Locate the lines that hold the string "parts". Copy every such line.

------ Dataset excerpts ------

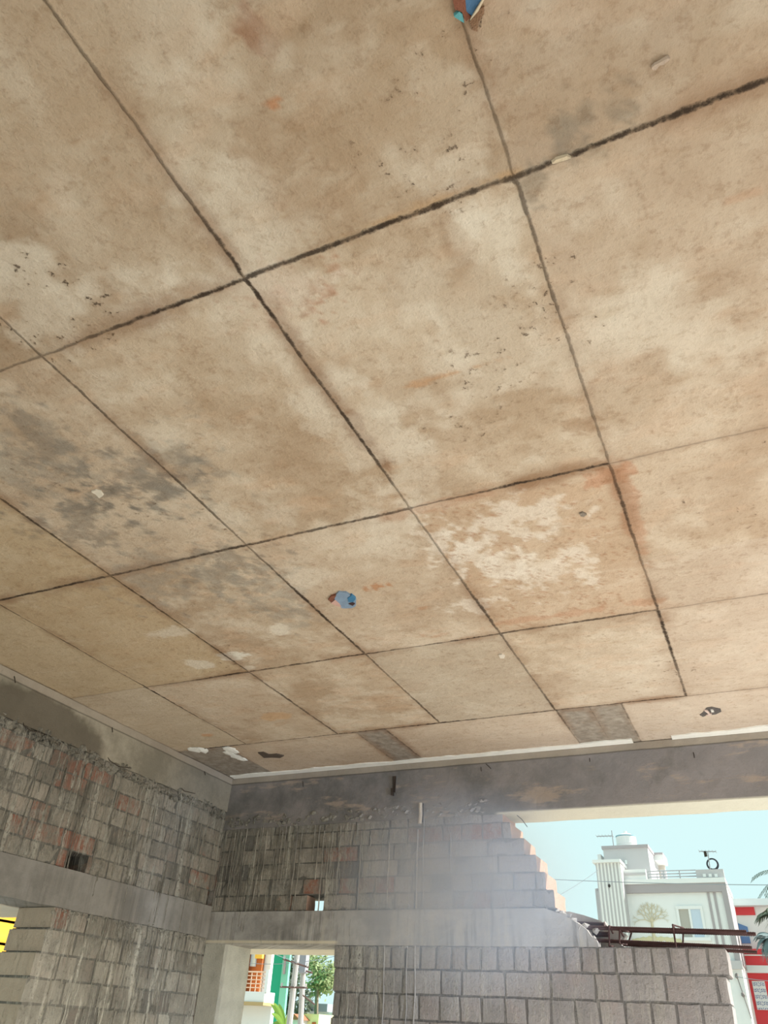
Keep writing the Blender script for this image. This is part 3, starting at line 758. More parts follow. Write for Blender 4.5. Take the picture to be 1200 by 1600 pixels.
# ------------------------------------------------------------------ the houses outside
EX = {}
def paint(name, col, rough=.8):
    if name not in EX: EX[name] = plain(name, col, rough, .04, 1.2)
    return EX[name]
PW = paint('white_paint', (.82, .82, .80)); PG = paint('grey_paint', (.41, .37, .375)); PLG = paint('light_grey_paint', (.55, .525, .525))
PWR = paint('rib_white', (.80, .79, .76)); PRED = paint('red_paint', (.72, .075, .085)); PBL = paint('blue_glass', (.14, .25, .48), .2)
PBR = paint('brown_pane', (.46, .43, .38), .3); PBG = paint('blue_pane', (.58, .66, .75), .2); PGOLD = paint('gold_relief', (.64, .56, .40), .6)
def rect(mb, q, p0, p1, Y, dep, front=0.):
    """box whose front face spans the two picked corners on the plane at depth Y"""
    x0, y0, x1, y1 = p0[0], p0[1], p1[0], p1[1]
    pm = (y0+y1)/2; pn = (x0+x1)/2
    a = aty(*q(x0, pm), Y); b = aty(*q(x1, pm), Y); c = aty(*q(pn, y0), Y); d = aty(*q(pn, y1), Y)
    mb.box(a.x, b.x, Y-front, Y+dep, d.z, c.z)
    return a.x, b.x, d.z, c.z
HY = 44.
qh = lambda u, v: (920+u/5, 1290+v/5)
hx = lambda u, v: aty(*qh(u, v), HY)
house = thing('house', (hx(600, 450).x, HY, -2.25), 'white two storey house with a grey banded roofline and a gold tree on its front', 'house')
zb = hx(600, 458).z; xl_, xr_ = hx(285, 480).x, hx(1072, 480).x
mb = MB(); mb.box(xl_, xr_-.02, HY, HY+5.0, -2.25, zb); part(mb, 'facade', PW, house)
mb = MB(); mb.box(xl_-.05, xr_+.03, HY-.22, HY+4.95, zb, zb+.22); part(mb, 'ledge', PW, house)
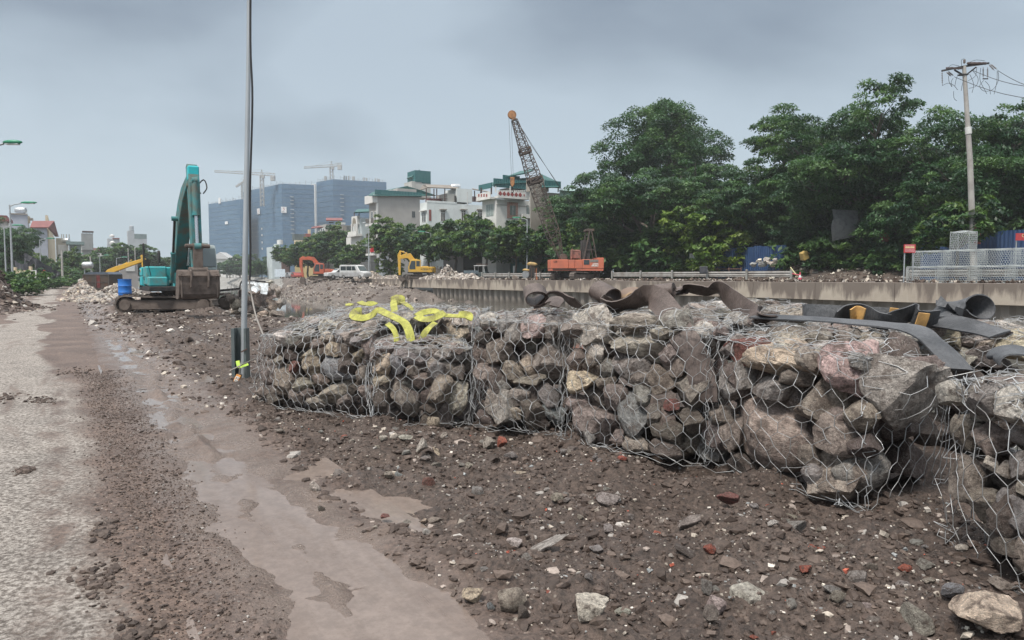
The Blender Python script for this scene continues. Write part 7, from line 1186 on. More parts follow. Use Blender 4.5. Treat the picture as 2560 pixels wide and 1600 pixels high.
# houses of the left clump
H = House('pale grey blue house with an arched white gable and green sheet roof', 884, 905, 932, 56, 545, BLU, group=hg)
H.put('arch_gable', WH2, 'b', 887, 901, 541, 562, -0.1, 0.6); b = MB(); c = CT(SX(894, 56), 55.35, H.zy(556, 'b', 894)); b.lathe([(0, 0), (1.0, 0), (1.0, 0.05), (0, 0.05)], 18, c, axis=-BX); b.build('arch_opening', pm('arch_tan', (0.25, 0.22, 0.17)), H.T); H.put('balcony', WH2, 'b', 883, 906, 586, 592, -0.1, 1.3); H.put('railing', WH2, 'b', 884, 905, 579, 587, 1.1, 1.22)
for px in (889, 896, 901): H.put('column', WH2, 'b', px, px + 2, 560, 588, 0.6, 0.95)
H.window('b', 891, 896, 563, 582, pane=pm('pale_pane', (0.28, 0.32, 0.31))); H.put('lower_storey', WH2, 'b', 870, 905, 592, 690, -0.2, 0.3)
H.sheet('roof_sheet', GSH, [(886, 533, H.s0 - 0.5), (932, 531, H.s0 - 0.5), (930, 524, H.s0 + 5), (893, 526, H.s0 + 6)], 0.25)
for px in (888, 900): H.put('roof_post', IRON, 'b', px, px + 0.8, 531, 548, 0.0, 0.15)
H = House('grey house with dull red sheet roof left of the arched gable house', 800, 817, 858, 58, 560, GR_P, group=hg); H.sheet('roof_sheet', RSH, [(815, 553, H.s0 - 0.3), (856, 553, H.s0 - 0.3), (856, 547, H.s0 + 3), (815, 547, H.s0 + 3)], 0.25); H.put('dark_opening', DARKM, 'a', 824, 836, 555, 558, -0.05, 0.03); H.sheet('roof_sheet', RSH, [(778, 572, H.s0 + 10), (819, 568, H.s0), (819, 562, H.s0 + 1), (781, 569, H.s0 + 11)], 0.2); H.window('b', 797, 815, 571, 578, bars=2)
H = House('weathered dark block with small tank between the red roofed and arched houses', 858, 859, 890, 60, 563, OLD, group=hg); H.put('roof_tank', WFR, 'a', 857, 866, 556, 561, -1.5, -0.2); H.put('tarpaulin_wall', pm('grey_tarp', (0.13, 0.14, 0.14)), 'a', 868, 888, 565, 592, -0.02, 0.2)
H = House('pale yellow house with dark flat roof at the left end of the row', 737, 739, 795, 60, 604, plaster('yellow_plaster', (0.62, 0.48, 0.24), 0.2), group=hg); H.put('cornice', plaster('cream_plaster', (0.62, 0.52, 0.36), 0.2), 'a', 738, 775, 601, 605.5, -0.5, 0.5); H.put('roof_shed', corr('dark_grey_sheet', (0.10, 0.125, 0.125)), 'a', 739, 767, 585, 601, -3, -0.3); H.put('roof_shed', pm('brick_box', (0.28, 0.09, 0.07)), 'a', 767, 780, 584, 601, -3, -0.3); H.put('chimney_post', plaster('cream_plaster', (0.62, 0.52, 0.36)), 'a', 776, 781, 573, 586, -2, -1); H.put('red_low_wall', pm('brick_box', (0.28, 0.09, 0.07)), 'a', 762, 784, 590, 604, -2.5, 0.02)
H = House('small far pale blue house with rooftop tank beyond the left trees', 668, 681, 706, 52, 617, BLU, group=hg); H.put('roof_block', BLU, 'a', 692, 703, 610, 618, -3, -0.5); b = MB(); b.lathe([(0, 0), (0.9, 0), (0.9, 1.3), (0, 1.4)], 12, PP(700, 611, CT(H.s0 + 2, 52).y + 3)); b.build('water_tank', WFR, H.T, smooth=True); H.window('a', 684, 688, 624, 630); H.window('a', 684, 688, 640, 646)
H = House('small far pinkish house right of the pale blue one', 704, 705, 726, 52, 620, plaster('pink_plaster', (0.50, 0.33, 0.29), 0.3), group=hg); H.put('storey_band', plaster('cream_plaster', (0.62, 0.52, 0.36)), 'a', 705, 726, 632, 634, -0.1, 0.3); H.window('a', 708, 714, 622, 630)
# shed row under the street trees
H = House('low dark green sheet shed row with awnings below the street trees', 1110, 1392, 1420, 56.2, 641, GSW, name='shed_row', cat='shed'); H.put('roof_sheet', corr('dark_roof_sheet', (0.055, 0.075, 0.075)), 'b', 1110, 1392, 615, 622, -0.3, 1.6); H.put('wall_panel', plaster('dim_render', (0.33, 0.31, 0.30)), 'b', 1110, 1172, 628, 694, -0.02, 0.1); H.put('shutter', pm('white_shutter', (0.52, 0.52, 0.50)), 'b', 1220, 1246, 638, 690, -0.02, 0.15); H.put('dark_opening', DARKM, 'b', 1160, 1214, 640, 692, -0.02, 0.12); H.put('wall_panel', plaster('stained_old_render', (0.30, 0.27, 0.235)), 'b', 1248, 1276, 636, 692, -0.02, 0.12); H.put('white_post', WFR, 'b', 1267, 1270, 634, 692, 0.0, 0.3); H.put('door', pm('dark_teal_door', (0.02, 0.06, 0.06)), 'b', 1352, 1358, 640, 690, -0.02, 0.1)
for a, c, y in ((1160, 1232, 634), (1288, 1336, 636)):
    b = MB(); P = [CT(SX(px, 56.2), 56.2 - o, H.zy(yy, 'b', px)) for px, yy, o in ((a, y - 8, 0), (c, y - 8, 0), (c, y + 6, 2.4), (a, y + 6, 2.4))]; b.add(P + [q + Vector((0, 0, 0.08)) for q in P], [(0, 1, 2, 3), (7, 6, 5, 4), (0, 4, 5, 1), (1, 5, 6, 2), (2, 6, 7, 3), (3, 7, 4, 0)]); b.build('awning', corr('awning_sheet', (0.05, 0.06, 0.062)), H.T)
b = MB(); cbox(b, SX(1284, 53), SX(1288, 53), 52.9, 53.05, BANK, BANK + 1.9); q = b.build('bollard_board', WFR); tag(q, 'narrow white upright board beside the parked motorcycle', 'board')
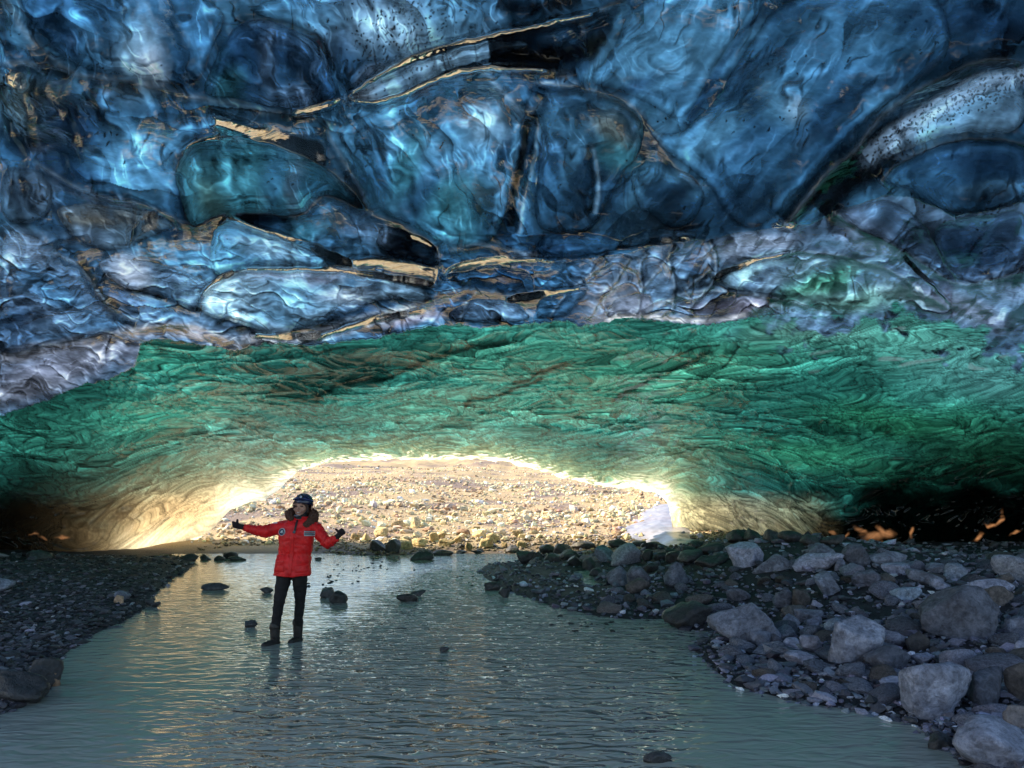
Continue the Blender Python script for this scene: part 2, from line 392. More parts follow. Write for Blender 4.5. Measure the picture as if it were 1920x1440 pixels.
# hanging ridges: line, height, width
RIDGES = [
 ([(0,115),(60,117),(120,130),(150,143),(200,148),(300,165),(375,185),(440,195),(520,212),(570,208),(630,185)], .030, 13),
 ([(0,-10),(40,50),(80,95),(140,138)], .025, 14),
 ([(327,330),(335,300),(360,270),(400,258),(460,258),(520,270),(570,290),(620,320),(660,355),(697,402)], .040, 12),
 ([(618,225),(612,245),(625,268),(645,300),(680,360),(697,400)], .030, 9),
 ([(645,185),(680,160),(740,120),(800,95),(860,78),(920,65),(960,55),(1040,40),(1130,15),(1180,0)], .035, 10),
 ([(645,185),(690,195),(730,188),(790,160),(850,130),(900,122),(960,120),(1020,128),(1050,135)], .030, 7),
 ([(545,213),(580,205),(610,195),(640,186)], .030, 9),
 ([(60,300),(110,330),(150,355),(200,370),(260,378),(300,395),(340,415),(368,427),(400,408),(430,400),(490,402),(560,405),(590,380),(612,362),(640,375),(700,402),(740,415),(780,435),(820,465),(828,510)], .032, 8),
 ([(420,405),(440,418),(500,435),(560,455),(610,475),(650,490),(668,500),(690,485),(740,488),(800,505),(825,515)], .030, 7),
 ([(375,555),(400,525),(450,505),(520,500),(600,500),(660,503),(720,510),(780,530),(822,532)], .028, 7),
 ([(828,515),(850,500),(890,488),(940,483),(1000,480),(1060,490)], .030, 8),
 ([(0,670),(80,650),(160,635),(250,615),(330,605),(400,620),(450,650),(480,630),(560,620),(650,600),(720,590),(780,575),(810,560)], .022, 8),
 ([(1440,-10),(1390,60),(1340,130),(1315,190),(1295,230),(1270,235)], -.020, 12),
 ([(1000,155),(1080,160),(1160,180),(1200,210),(1225,250),(1260,300),(1280,330),(1320,350)], .022, 10),
 ([(1930,115),(1840,110),(1780,140),(1700,180),(1650,220),(1620,260),(1600,290),(1560,310),(1530,350),(1490,400),(1470,425)], .045, 12),
 ([(1650,345),(1680,310),(1740,280),(1800,262),(1860,260),(1930,270)], .028, 7),
 ([(1340,520),(1370,500),(1430,480),(1500,470),(1560,475),(1620,490),(1680,510),(1720,540),(1780,580)], .020, 5),
 ([(1560,395),(1600,420),(1660,450),(1720,485),(1770,520),(1800,535),(1850,530),(1930,505)], .022, 6),
 ([(1200,590),(1240,570),(1290,545),(1360,545),(1440,555),(1520,575)], .016, 5),
 ([(1110,270),(1125,330),(1115,400)], .015, 8),
 ([(1010,215),(1005,300),(985,360),(972,440)], .022, 6),
 ([(905,130),(960,195),(1000,215),(1020,180)], .020, 10),
 ([(1190,590),(1205,540),(1195,500),(1215,470)], .014, 4), ([(1205,540),(1240,500),(1270,460)], .014, 4),
 ([(1260,590),(1265,530),(1250,480),(1262,455)], .014, 4), ([(1290,580),(1340,530),(1345,490),(1330,450)], .014, 4),
 ([(1280,545),(1335,500)], .018, 4), ([(1100,600),(1120,560),(1160,520),(1180,480)], .014, 4), ([(1030,600),(1050,560),(1100,520),(1140,485)], .014, 4),
 ([(100,470),(150,500),(180,540),(215,590),(260,600)], .020, 8), ([(380,590),(300,560),(240,548),(190,520)], .016, 5),
 ([(780,575),(830,545),(900,540),(980,560),(1060,545)], .018, 6), ([(860,610),(870,570),(900,545)], .014, 5),
 ([(840,470),(900,455),(960,470),(1010,478)], .016, 8),
]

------

In response —
Keep writing the Blender script for this image. This is part 3, starting at line 758. More parts follow. Write for Blender 4.5. Take the picture to be 1200 by 1600 pixels.
The Blender Python script for this scene continues. Write part 7, from line 1186 on. More parts follow. Use Blender 4.5. Treat the picture as 2560 pixels wide and 1600 pixels high.
Continue the Blender Python script for this scene: part 2, from line 392. More parts follow. Write for Blender 4.5. Measure the picture as if it were 1920x1440 pixels.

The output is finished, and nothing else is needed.